Friday, May 31, 2024

Board Game Top 100 (2024) Part 33 (32-31)

#32 Super Motherload

This is a fantastic deck building game that I fear may have been hindered by its unfortunate name. Super Motherload sounds like a Nintendo themed porn parody. 



What it is, is a wonderful deck builder with a board element where players are playing cards to bore mining tunnels deeper and deeper into (hmm … the porn analogy continues) the surface of an alien planet (Mars?) to harvest its natural resources.

Players dig down through the layers of rock to mine gems and spend those to get better cards to add to their deck. The theme is pretty much Dig Dug (if you can remember that) the deck building game. Cards that you add to your deck improve your mining crew which enable you to go further and faster, hopefully beating your opponents to the most lucrative gains.

I really love Super Motherload. It sits in a similar spot as Quest for Eldorado but adds just the smallest level of complexity. Quest for Eldorado for example, is a race and ends when the first player reaches the finish line. Super Motherload has many of the same "feels" but sees players scoring points to achieve victory. Plus, I like the space theme.

An engaging, simple deck builder with a fun theme, great table presence and a terrible name, Super Motherload is my 32nd favorite game of all time.


#31 Wingspan

Ah, Wingspan. This one you have probably already heard about if you have any sort of interest in modern hobby board gaming. Wingspan took the gaming world by storm and with good reason.



In Wingspan players are filling a nature preserve with all forms of avian life. Your nature preserve is made up of three habitats: forests, fields, and wetlands. This creates three of the four rows of your player board. The fourth (really narrow) row at the top of your board allows you to place cards into the other three rows. (These rows are wide enough to hold the cards that you need to put there.)

The three wide rows hold cards. The top narrow row does not. In addition, all rows act as sort of worker placement spots to trigger actions. Players have action cubes that act as workers to activate these different action spots. The top narrow row allows players to place a cube there and then add a card to any one of the other three rows.

These cards are the birds that move into your nature preserve, and all of the cards are beautifully illustrated. Wingspan is gorgeous! Players collect bird cards and place them on their player board in the row that represents the proper habitat for the bird in question. 

Each row has seven columns. (The player board is a four by seven grid.) But, each of the three habitats holds a maximum of five birds. The first column is where you keep your action cubes after they are played, and the last column shows a powerful action that can only be unlocked once the entire row is filled with birds. This is a tiny narrow column just like the top row. 

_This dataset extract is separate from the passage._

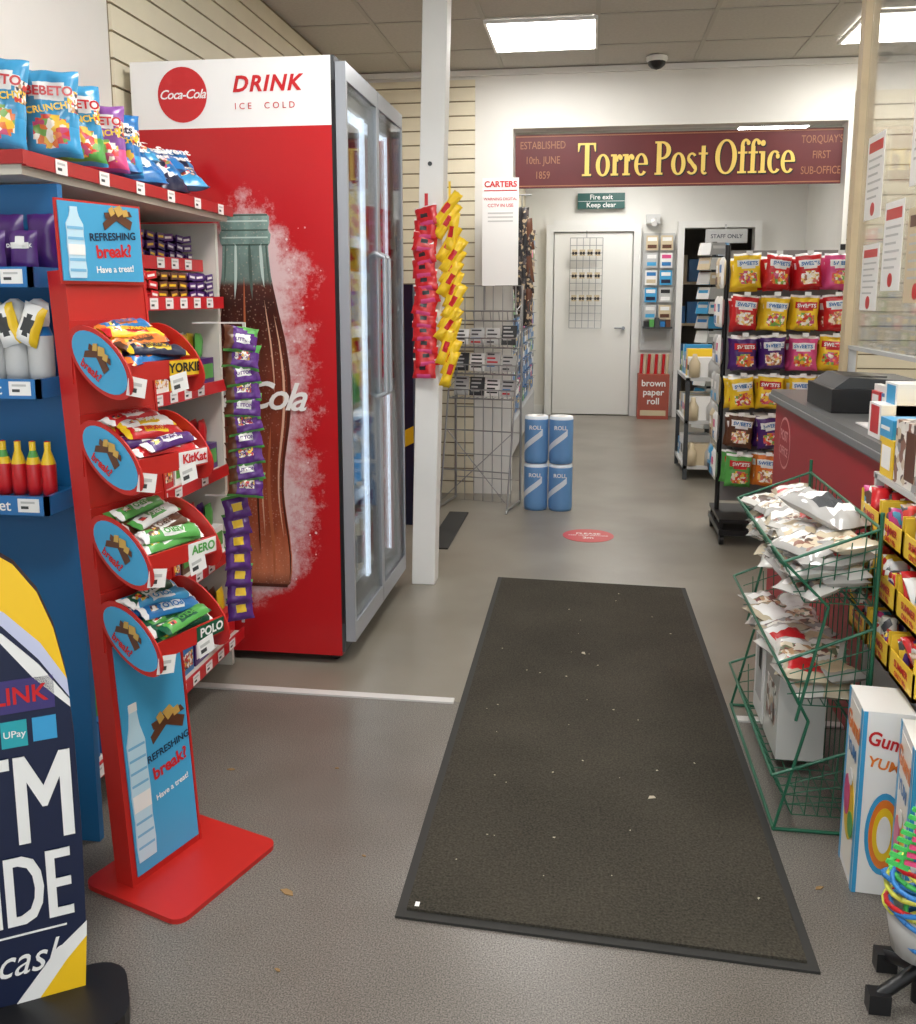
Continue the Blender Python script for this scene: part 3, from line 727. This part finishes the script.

The main active parts of your player board are the center second through sixth columns that hold your cards. This all might sound confusing, but the player board is actually really well laid out and clearly defined. It makes learning and playing Wingspan a breeze!

All the core actions are right there on the board. The forest row lets you collect food from the bird feeder. (Food is rolled on special food dice. The bird feeder is an awesome dice tray!) The field row lets your birds lay eggs. (Food and Eggs are both needed to play more cards onto your player board.) The wetlands row lets you draw more bird cards into your hand.

What you can do is all right there in front of you. But, wait! There's more! When you play a card into a row, you always play it into the left most available column. Then, when you choose a row in order to perform an action, you activate the action to the right of the last card in the row. So, the more birds that you have in a row, the more powerful that row's action becomes.

But wait! There's more! Most of your bird cards also have actions on them. You activate the core player action, then moving from right to left you go back across the row activating the action of each bird card in that row! That can give you a lot of awesome stuff to do in one turn! So, while you are set collecting birds, you are also building an engine!

After players play all of their action cubes, the round ends and a scoring phase is activated, where players compair how they did for the round on special end round objectives. Each player then places one of their action cubes on the scorecard. This means that players have one less action in the coming round. 

So, as your actions on your player board get better and better, this is offset by the fewer number of action cubes available. It is also always clear which round you're in and impossible to forget and lose track. (Which sometimes happens in other games.)

It's beautiful. It's intuitive. It's clever. It's thematic. (All the bird powers actually make sense based on the behavior of the birds in nature.) Wingspan is a masterpiece, worth all of its hype. It even answers the question, "Which came first, the chicken or the egg?" (You have to have birds first in Wingspan in order to lay eggs.)

Wingspan is so good. If you haven't played it, you should. Just thinking about it makes me wonder why Wingspan isn't higher in my top 100. For now though, Wingspan is my 31st favorite game of all time.